Did anybody else catch the opinion piece off the U-Wire on Jan. 31? It was titled Foreign-born not fit for presidency.
If you missed it, the lip balm ad gives a good summation: It doesn't hurt to laugh!
Will Gardner of Texas Tech University's points will be shown with quotes that I've placed within quotation marks and introduced with the word passage
italicized and in caps.
PASSAGE: Whoever holds this office is the embodiment of what we are all about.
George W. Check.
PASSAGE: American-born citizens have a natural innate patriotism that runs in their blood. It's something that can't be taught. I am willing to bet an American-born person would die for this country. Would someone born elsewhere feel the same?
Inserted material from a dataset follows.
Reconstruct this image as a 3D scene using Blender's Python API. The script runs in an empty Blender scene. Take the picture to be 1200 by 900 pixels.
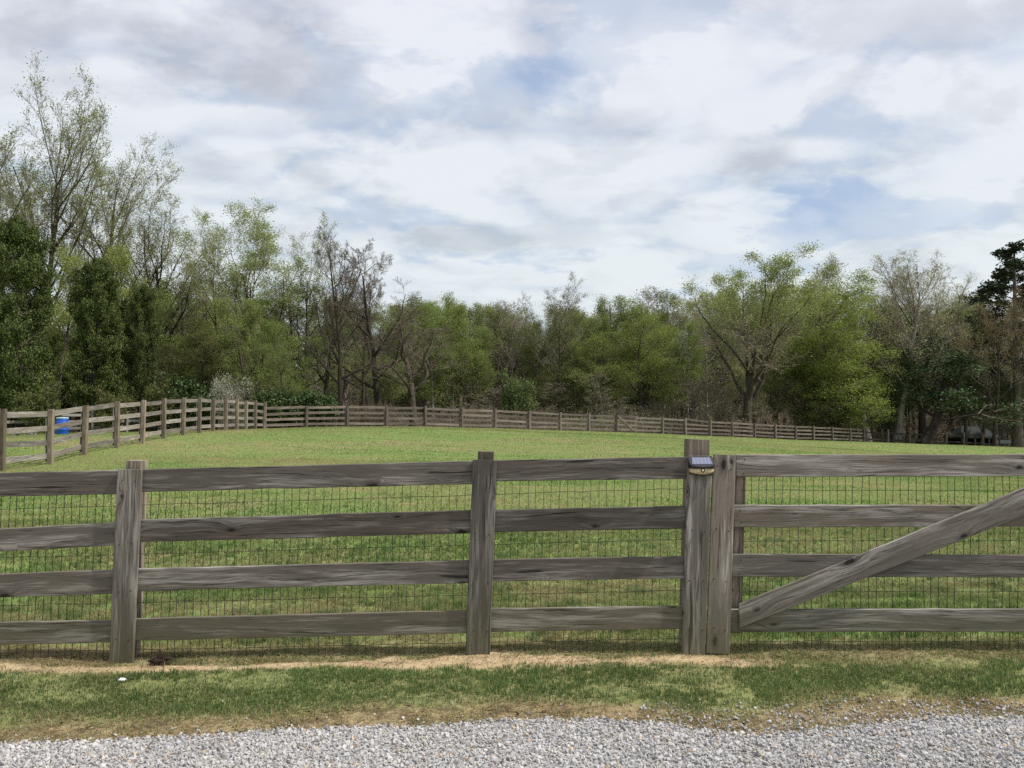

This is verbatim from the Web site of the American Immigration Lawyers Association (www.aila.org):
Paul Bucha, President of the Congressional Medal of Honor Society, has stated: I put to you that there is a standard by which to judge whether America is correct to maintain a generous legal immigration policy: Have immigrants and their children and grandchildren been willing to fight and die for the United States of America? The answer right up to the present day remains a resounding 'yes.'
I don't think Gardner is a xenophobe, but for those of you out there who are, check out that Web site. Five Immigration Myths Explained will break your hearts.
Now back to Will.
PASSAGE: Let's say... someone from France gets elected... how do you think he would react if during his term
we had to go to war with France?
I laughed out loud when I read that one. Why France?! Oh, right -TEXAS Tech. This is almost a good argument, actually, except that you don't need to be born in a country in order to love it or have loved ones living there. I, por ejemplo, am a U.S. native and an Anglophile and I have dear friends overseas.
But hark! A hypothetical situation: NASA's next big screw-up lands an expecting mother on the moon. Let's articulate -she's in a moon base built during the mission by an Aborigine bushman, who snuck on board the shuttle. He had his reasons and so did the shifty Cape Canaveral security guard that gave up his sobriety and uniform to allow the bushman's unhindered passage to the launch pad and shuttle. The bushman is not affiliated with NASA or the United States government. No official of any institutional entity, government or otherwise, presides over the birth. Is the child a natural-born U.S. citizen? NOPE! The kid's not even a natural-born Earthling!
But it doesn't matter! Alien birth will affect neither the way the child is brought up nor his or her mental, physical or emotional development.
Ah, but PASSAGE: What if a vehemently anti-American migrated here with the purpose of running the United States into the ground?
Check history and POSSIBLY your bank statement -natural-born Americans can run the country into the ground, too.
That's just history, though. Unimportant stuff. So instead, let's address the conspiracy fear. Anybody seen The Manchurian Candidate? Any anarchists out there? It is possible that a person could take his or her first breath in the United States, hate the place for every second thereafter and eventually, from behind the desk of the Oval Office, execute a plot to topple the government and wipe out the population.
My point? No one is BORN a patriot. You become a patriot. And to generalize about a people is, if not discrimination, a big step toward discrimination. So don't, or my Mooninite friend will beat you up.